No había necesidad de aquello, salvo la necesidad política, la de Sánchez de cumplir con Puigdemont, necesidad para la que se han tenido que buscar todos estos coros y danzas regionales en los que Yolanda colabora como rascando la botella de anís. Todo han sido exigencias y, claro, prisas. Prisas no por entenderse sino por sonar, como si estuvieran probando los altavoces del concierto indepe que vendrá luego. Yo creo que tiene razón el PP en una cuestión de forma que explicó Cuca Gamarra antes de que empezara el festival de Eurovisión de los pueblos eslavos o célticos: se iban a usar las lenguas cooficiales en el Congreso antes de debatirse y aprobarse precisamente la reforma que permite usar las lenguas cooficiales en el Congreso. Si no hace falta cambiar el reglamento, no sé qué pinta esta reforma; y si hace falta cambiar el reglamento, no se podían usar aún. A mí aquello me recordó al Parlament, donde la Mesa podía suplantar las leyes. Hasta Francina Armengol tenía algo de la temblorosa Forcadell, inventando desde su silla alta y bamboleante excusas formales para los actos de pura fuerza sobrevenida.

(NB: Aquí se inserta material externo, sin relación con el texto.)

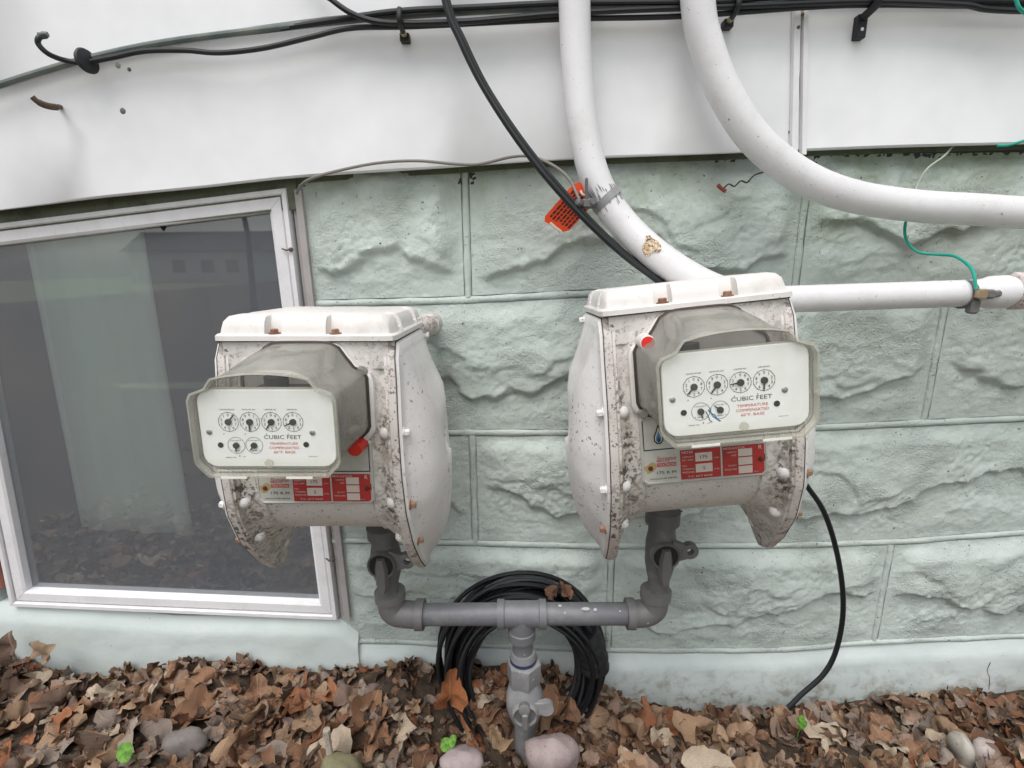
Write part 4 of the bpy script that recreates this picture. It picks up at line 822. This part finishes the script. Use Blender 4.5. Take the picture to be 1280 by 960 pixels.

La España plural, en realidad, sonaba a excursión sin interés, a auriculares tirados como los de un museo o los de la película infumable del Ave. Pero a mí todo esto me parece un experimento, no tanto de colar los idiomas para que se vean en su espejo mágico y versallesco, mientras el personal en realidad duerme o fantasea, sino de la capacidad de ir colando cualquier cosa contra el sentido común, contra la ley y contra la lógica. La Babel del Congreso era un runrún, era una nana en la que incluso colaboró el PP, que puso a Borja Sémper a contarnos, en un simpatiquísimo revival, que él hablaba euskera en la intimidad. El pinganillo no tiene nada que ver con las lenguas de España, sino con las lenguas como arma política, como garrote y grillete (como si en Cataluña se respetara la “pluralidad” lingüística, siquiera la ideológica). En eso sí tenía razón Sémper, aunque por momentos pareciera el Olentzero. El espíritu del pinganillo no es entenderse ni no entenderse, ni siquiera escuchar o no escuchar, o pasar como parecía que pasaban sus señorías de aquello como de la narración de la vuelta ciclista. El espíritu del pinganillo es que Sánchez y los suyos nos han podido meter esa cosa picuda, aparatosa, ridícula, pasivo agresiva e inútil como podrían habernos metido, la verdad, cualquier otra cosa, de la amnistía a la República.